The Fashion Paradox
During my 3rd year of Fine Art I decided to focus on a schizophrenic balance which I witnessed in our society: how products were shown (in stores and commercials) and the crazy contradiction of the real background of those same products.
Although I assumed that the same imbalance occurred with food, clothing and tools, I decided to focus on clothing. Here was what shown, and what it really was, furthest apart.
After a grave study of the fashion industry facts, I decided to collect several elements from the story (clothing, sewing machines, cotton plants, etc.) and then bring them together conceptually but also playfully.
This visual investigation led from abstract images, with which I particularly wanted to respond carefully to the feeling, to the more concrete offering of alternative consumption patterns that I incorporated into a painting or site.
The works are arranged by medium on the following pages.
The softness and individuality of clothing are enclosed by hard, rigid concrete systems.
Textile paint mixed through the concrete seems to show a hope that the individual migth still influence the firm construction.
The more I learned about the clothing industry, the absurder it seemed that clothing production continued undisturbed. The system seemed on a collision course, for people and the environment, and yet that presser foot went on and on.
I designed a presser foot which continuesly pulled on a system (garment) that was stuck. The machines were on, and each time they wanted to take a step, but it didn’t get any further.

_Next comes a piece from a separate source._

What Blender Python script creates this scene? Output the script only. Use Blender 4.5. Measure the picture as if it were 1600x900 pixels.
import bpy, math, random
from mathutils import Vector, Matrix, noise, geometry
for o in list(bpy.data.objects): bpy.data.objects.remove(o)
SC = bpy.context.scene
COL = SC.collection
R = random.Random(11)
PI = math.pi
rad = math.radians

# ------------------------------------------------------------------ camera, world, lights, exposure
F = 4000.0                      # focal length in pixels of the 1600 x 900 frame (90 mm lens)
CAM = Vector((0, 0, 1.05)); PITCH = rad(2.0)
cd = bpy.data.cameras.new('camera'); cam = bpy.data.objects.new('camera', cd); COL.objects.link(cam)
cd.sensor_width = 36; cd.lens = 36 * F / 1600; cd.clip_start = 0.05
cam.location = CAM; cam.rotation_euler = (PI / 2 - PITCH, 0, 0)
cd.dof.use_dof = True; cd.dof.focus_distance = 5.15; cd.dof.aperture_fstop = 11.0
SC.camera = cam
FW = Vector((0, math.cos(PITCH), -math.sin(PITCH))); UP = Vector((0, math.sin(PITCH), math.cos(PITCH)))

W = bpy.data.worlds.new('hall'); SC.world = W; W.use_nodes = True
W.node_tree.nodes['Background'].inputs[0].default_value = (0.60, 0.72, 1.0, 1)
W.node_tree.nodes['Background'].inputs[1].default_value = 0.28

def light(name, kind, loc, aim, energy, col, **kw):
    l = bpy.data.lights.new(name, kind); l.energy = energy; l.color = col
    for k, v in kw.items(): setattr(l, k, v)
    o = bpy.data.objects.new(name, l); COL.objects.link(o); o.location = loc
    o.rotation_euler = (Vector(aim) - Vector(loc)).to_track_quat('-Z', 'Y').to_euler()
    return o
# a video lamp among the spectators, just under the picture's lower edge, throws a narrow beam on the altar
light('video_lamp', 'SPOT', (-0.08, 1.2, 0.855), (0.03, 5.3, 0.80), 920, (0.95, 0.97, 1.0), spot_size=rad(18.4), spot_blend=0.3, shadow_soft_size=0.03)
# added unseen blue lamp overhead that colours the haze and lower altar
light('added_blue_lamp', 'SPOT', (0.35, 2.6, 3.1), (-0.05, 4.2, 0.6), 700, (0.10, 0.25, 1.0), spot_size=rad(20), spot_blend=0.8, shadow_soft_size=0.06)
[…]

Knowing what I knew now, could I still wear clothes?
My personal presence in “the fashion paradox” took shape in the form of a number of videos.

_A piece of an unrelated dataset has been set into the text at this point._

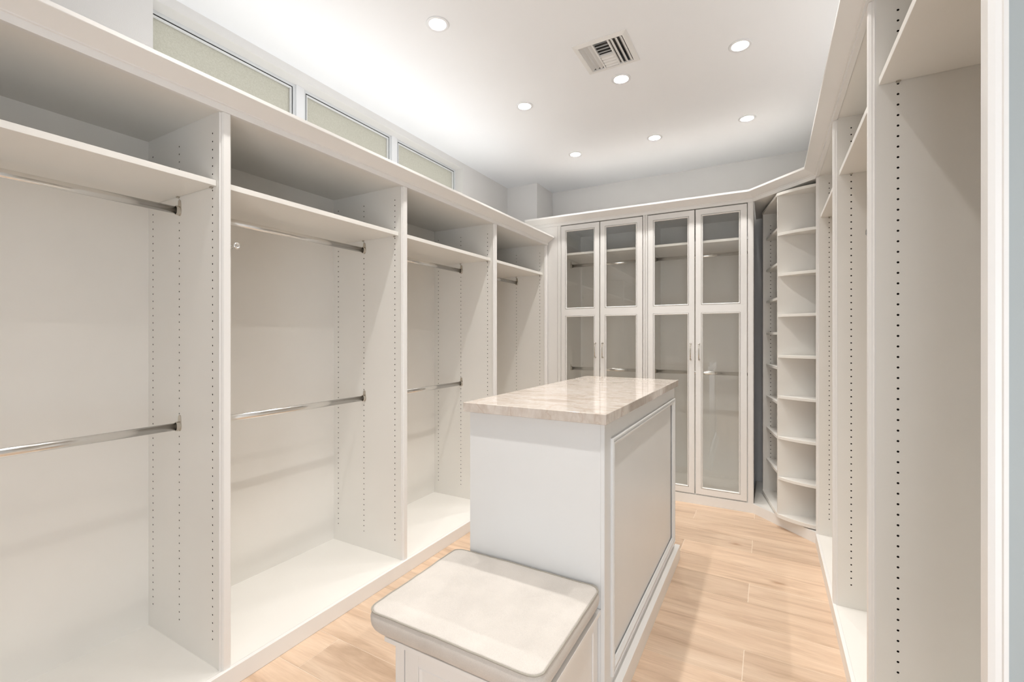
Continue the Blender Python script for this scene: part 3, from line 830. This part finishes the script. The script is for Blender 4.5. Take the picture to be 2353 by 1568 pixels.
# ------------------------------------------------------------------ air vent
vt = thing('air_vent', 'square white four-way air vent in the ceiling', 'vent', (-.795, 2.4975, CEIL))
vo, vi0, vi1, vj0, vj1 = .151, -.123, .123, -.122, .128
vf = MB()
for ring_ in ((0,),):
    pr = [(0, .0), (0, -.003), (.022, -.009), (.0285, -.009), (.0285, .0)]
    rings = []
    for cx_, cy_, sx, sy in ((-vo, -vo, 1, 1), (vo, -vo, -1, 1), (vo, vo, -1, -1), (-vo, vo, 1, -1)):
        rings.append([(cx_ + sx * q, cy_ + sy * q, h) for q, h in pr])
    vf.sweep(rings, loop=True, caps=False)
put('vent_frame', vf, M_VENT, vt)
put('duct', MB().box(-.1245, .1245, -.1295, .1295, .075, .079).box(-.1265, -.1245, -.1295, .1295, .001, .079).box(.1245, .1265, -.1295, .1295, .001, .079).box(-.1245, .1245, -.1315, -.1295, .001, .079).box(-.1245, .1245, .1295, .1315, .001, .079), M_DUCT, vt)
for xx in (-.0445, .0415):
    put('divider_bar', MB().box(xx - .004, xx + .004, -.1235, .1235, -.009, .004), M_VENT, vt)
put('divider_bar', MB().box(-.0405, .0375, .003, .009, -.009, .004), M_VENT, vt)
def blade(p, dirv, length, axis):
    """thin slat: starts low at p and rises along -dirv"""
    mb = MB(); t = .0008
    (u, h) = dirv; L_ = .028
    n = 6; prof = []
    for k in range(n + 1):
        s = k / n; bow = .003 * math.sin(PI * s)
        prof.append((-u * L_ * s + bow * h * 1, -h * L_ * s + bow * u * -1))
    out = [(a, b) for a, b in prof] + [(a + t, b + t * .3) for a, b in reversed(prof)]
    rings = []
    for e in (-length / 2, length / 2):
        if axis == 'y': rings.append([(p[0] + a, p[1] + e, p[2] + b) for a, b in out])
        else: rings.append([(p[0] + e, p[1] + a, p[2] + b) for a, b in out])
    put('louver_blade', mb.sweep(rings), M_VENT, vt)
for k in range(3):
    blade((-.120 + k * .0255, 0, -.011), (-.74, -.67), .240, 'y')
    blade((.068 + k * .0255, 0, -.011), (.74, -.67), .240, 'y')
for k in range(4):
    blade((-.0015, -.112 + k * .0275, -.009), (-.70, -.71), .074, 'x')
    blade((-.0015, .036 + k * .0275, -.009), (.70, -.71), .074, 'x')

I dressed and undressed as I saw either an advertisement or news broadcast. These images followed each other faster and faster, which resulted in me getting stuck in my own clothing.
I also stand naked in front of my own clothing, clueless what to do.
A lot of (the clothing industries) background information seemed to be screaming for a clear artistry. Yet this step often proved more difficult than I imagined; showing the clear disbalance by sticking the differences on or next to each other often resulted in a flat image. Art critic Maarten Doorman speaks about the engaged art paradox: Good art is ambivalent and good engagement is unambiguous.(*)
On textiles, I printed the ratio of stores that did sell responsible clothing, and stores that didn’t (ratio 1:110). The study got stuck between wanting to show the options and creating an image.
The images I created for “the fashion paradox” often carried a feeling of powerlessness. Spectators seemed to be confronted with an issue which they could not possibly resolve themselves. Because aesthetics in itself did not seem to offer a way out of this stalemate, I decided to focus on where space could be found.
The works that emerged from this attempted serve as a practical guide. They tried to practice the role of the spectator, consumer, or also entrepreneur.
A painting that consisted of cut-out labels, printed with information about clothing brands that already produced in balance with people and the environment, was later further developed into a website that displayed food and tools in addition to clothing.